Do this ▸ Only the lines from the one containing "# front gables" through the one containing "gable_roof_y(H, dx, 6.86, dx" are wanted. Give them again exactly, both ends included.

Data excerpt ▸
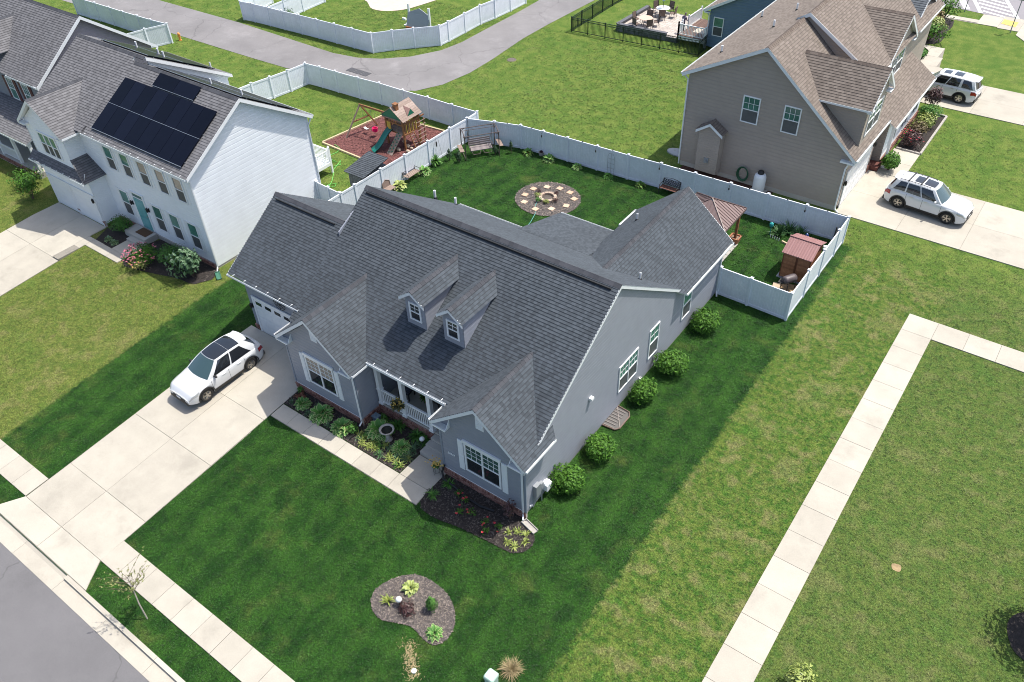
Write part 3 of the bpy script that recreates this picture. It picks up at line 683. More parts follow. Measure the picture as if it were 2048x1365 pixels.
def gable_roof_y(parent, xr, zr, xl, zl, xR, zR, y0, y1, mt, singles=None, seed=3, capm=None, y1r=None, caps=True, eL=None, eR=None, fL=None, fR=None, **kw):
    """roof whose ridge runs along Y at x=xr, z=zr; eaves at xl, xR"""
    a = roof_plane(parent, [(xl, fL or y0, zl), (xr, y0, zr), (xr, y1, zr), (xl, eL or y1, zl)], mt, singles=singles, seed=seed, **kw)
    b_ = roof_plane(parent, [(xr, y0, zr), (xR, fR or y0, zR), (xR, eR or y1, zR), (xr, y1, zr)], mt, singles=singles, seed=seed + 1, **kw)
    if caps: ridge_caps(parent, (xr, y0 - .02, zr), (xr, y1r or y1, zr), capm or cap_grey, (xl - xr, 0, zl - zr), (xR - xr, 0, zR - zr))
    return a, b_

# ---------------------------------------------------------------- the blue-grey house
H = thing('house', 'blue-grey single-storey house with charcoal shingle roof and two dormers in the centre', 'house', (-21, 23, 0))
sing = []
YR, ZR, SL = 23.3, 7.66, .672
fz = lambda y: ZR - SL * (YR - y)
bz = lambda y: ZR - .68 * (y - YR)
XL, XRk = -31.5, -12.32
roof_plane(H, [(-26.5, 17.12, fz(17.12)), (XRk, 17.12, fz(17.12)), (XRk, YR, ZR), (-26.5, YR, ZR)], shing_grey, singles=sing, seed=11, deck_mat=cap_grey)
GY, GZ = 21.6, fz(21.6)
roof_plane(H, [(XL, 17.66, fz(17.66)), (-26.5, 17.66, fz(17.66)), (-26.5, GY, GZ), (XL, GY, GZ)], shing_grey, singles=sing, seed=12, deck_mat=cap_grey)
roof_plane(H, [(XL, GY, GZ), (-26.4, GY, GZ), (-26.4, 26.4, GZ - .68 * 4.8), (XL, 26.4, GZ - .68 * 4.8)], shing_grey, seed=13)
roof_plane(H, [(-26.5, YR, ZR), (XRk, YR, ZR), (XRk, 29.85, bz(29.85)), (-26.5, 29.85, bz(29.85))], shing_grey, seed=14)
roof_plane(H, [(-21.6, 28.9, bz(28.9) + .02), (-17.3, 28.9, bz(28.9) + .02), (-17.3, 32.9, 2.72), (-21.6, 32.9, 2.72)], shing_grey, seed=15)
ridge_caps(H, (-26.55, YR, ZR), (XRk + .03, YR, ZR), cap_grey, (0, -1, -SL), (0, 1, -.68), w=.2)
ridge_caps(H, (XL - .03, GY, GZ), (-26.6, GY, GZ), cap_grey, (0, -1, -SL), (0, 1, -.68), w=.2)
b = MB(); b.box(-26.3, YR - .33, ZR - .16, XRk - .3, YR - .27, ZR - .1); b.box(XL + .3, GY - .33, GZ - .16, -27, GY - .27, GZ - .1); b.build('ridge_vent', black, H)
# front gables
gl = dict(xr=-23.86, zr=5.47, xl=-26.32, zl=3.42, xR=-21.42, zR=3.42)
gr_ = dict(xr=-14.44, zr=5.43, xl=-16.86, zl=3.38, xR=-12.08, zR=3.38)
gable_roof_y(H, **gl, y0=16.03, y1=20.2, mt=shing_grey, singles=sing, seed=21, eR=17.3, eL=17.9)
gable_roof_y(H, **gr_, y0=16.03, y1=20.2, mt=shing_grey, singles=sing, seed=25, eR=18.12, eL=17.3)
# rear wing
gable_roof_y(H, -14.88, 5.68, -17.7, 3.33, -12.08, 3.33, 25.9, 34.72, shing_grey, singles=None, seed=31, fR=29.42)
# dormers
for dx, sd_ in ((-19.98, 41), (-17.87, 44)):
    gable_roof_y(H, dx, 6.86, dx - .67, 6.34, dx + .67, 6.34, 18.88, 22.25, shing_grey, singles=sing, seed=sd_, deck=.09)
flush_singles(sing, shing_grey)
for dx in (-19.98, -17.87):
    hw = .55
    siding(H, (dx - hw, 19.1), (1, 0), [(0, 4.75), (2 * hw, 4.75), (2 * hw, 6.38), (hw, 6.78), (0, 6.38)], grey_side, name='dormer_wall')
    siding(H, (dx + hw, 19.1), (0, 1), [(0, 4.75), (2.4, 6.4), (0, 6.4)], grey_side, n=(1, 0), name='dormer_wall')
    siding(H, (dx - hw, 21.5), (0, -1), [(0, 6.4), (2.4, 4.75), (2.4, 6.4)], grey_side, n=(-1, 0), name='dormer_wall')
    window(H, (dx - .33, 19.085, 5.15), (1, 0), (0, -1), .66, .95, grid=(2, 2), up_m=glass, lo_m=glass, up_t=.05, lo_t=.0, trim=.075)
    for s in (-1, 1): b = MB(); b.prism([(dx + s * .7, 18.86, 6.16), (dx + s * .7, 18.86, 6.33), (dx, 18.86, 6.86), (dx, 18.86, 6.69)], (0, .03, 0)); b.build('rake_board', trim_white, H)
for g in (gl, gr_):          # gable ends with rake boards, boxed returns, vent, window and shutters
    xr = g['xr']; x0, x1 = g['xl'] + .2, g['xR'] - .22; zt = 5.16
    siding(H, (x0, 16.35), (1, 0), [(0, .3), (x1 - x0, .3), (x1 - x0, 3.3), (xr - x0, zt), (0, 3.3)], grey_side)
    b = MB(); b.box(x0 - .02, 16.33, .28, x1 + .02, 16.36, .31); b.build('sill_band', trim_white, H)
    bricks(H, (x0 - .03, 16.35), (1, 0), (0, -1), x1 - x0 + .06, -.35, .28)
    for s, xe in ((-1, g['xl']), (1, g['xR'])):
        b = MB(); b.prism([(xe, 16.0, g['zl'] - .2), (xe, 16.0, g['zl'] - .01), (xr, 16.0, g['zr'] - .01), (xr, 16.0, g['zr'] - .2)], (0, .028, 0)); b.build('rake_board', trim_white, H); b = MB()
        xi = xe - s * .8; zq = g['zl'] - .2
        b.box(xe, 16.0, zq - .02, xi, 16.05, zq + .06); b.box(xe - s * .0, 16.05, zq - .02, xi, 16.345, zq)
        b.prism([(xi, 16.05, zq), (xi, 16.34, zq), (xi, 16.34, zq + .42)], (-s * -.03, 0, 0)); b.build('eave_return', trim_white, H)
    b = MB(); louvre(b, Vector((xr - .2, 16.345, 4.0)), Vector((1, 0, 0)), Vector((0, -1, 0)), .4, .66, 7); b.build('gable_vent', trim_white, H)
    wl = xr - 1.02 if g is gl else xr - .93
    wf = window(H, (wl, 16.34, .98), (1, 0), (0, -1), 1.87, 1.74, cols=2, grid=(3, 3), up_m=blind if g is gl else glass, lo_m=glass, up_t=.35, lo_t=.0, trim=.085, head=.15)
    for xs_ in (wl - .34, wl + 1.87 + .06):
        b = MB(); b.box(xs_, 16.3, .9, xs_ + .28, 16.345, 2.72); b.box(xs_ + .04, 16.292, .96, xs_ + .24, 16.3, 1.72); b.box(xs_ + .04, 16.292, 1.8, xs_ + .24, 16.3, 2.66); b.build('shutter', trim_white, H)
    b = MB()
    for xc in (x0, x1): b.box(xc - .05, 16.315, .3, xc + .05, 16.36, 3.32)
    b.build('corner_board', mat('grey_corner', (.2, .235, .29), rough=.5), H)
    gutter(H, (g['xR'] - .0, 16.05, g['zR']), (g['xR'], 17.25 if g is gl else 18.1, g['zR']), (1, 0, 0)); gutter(H, (g['xl'], 16.05, g['zl']), (g['xl'], 17.6 if g is gl else 17.2, g['zl']), (-1, 0, 0))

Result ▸
# front gables
gl = dict(xr=-23.86, zr=5.47, xl=-26.32, zl=3.42, xR=-21.42, zR=3.42)
gr_ = dict(xr=-14.44, zr=5.43, xl=-16.86, zl=3.38, xR=-12.08, zR=3.38)
gable_roof_y(H, **gl, y0=16.03, y1=20.2, mt=shing_grey, singles=sing, seed=21, eR=17.3, eL=17.9)
gable_roof_y(H, **gr_, y0=16.03, y1=20.2, mt=shing_grey, singles=sing, seed=25, eR=18.12, eL=17.3)
# rear wing
gable_roof_y(H, -14.88, 5.68, -17.7, 3.33, -12.08, 3.33, 25.9, 34.72, shing_grey, singles=None, seed=31, fR=29.42)
# dormers
for dx, sd_ in ((-19.98, 41), (-17.87, 44)):
    gable_roof_y(H, dx, 6.86, dx - .67, 6.34, dx + .67, 6.34, 18.88, 22.25, shing_grey, singles=sing, seed=sd_, deck=.09)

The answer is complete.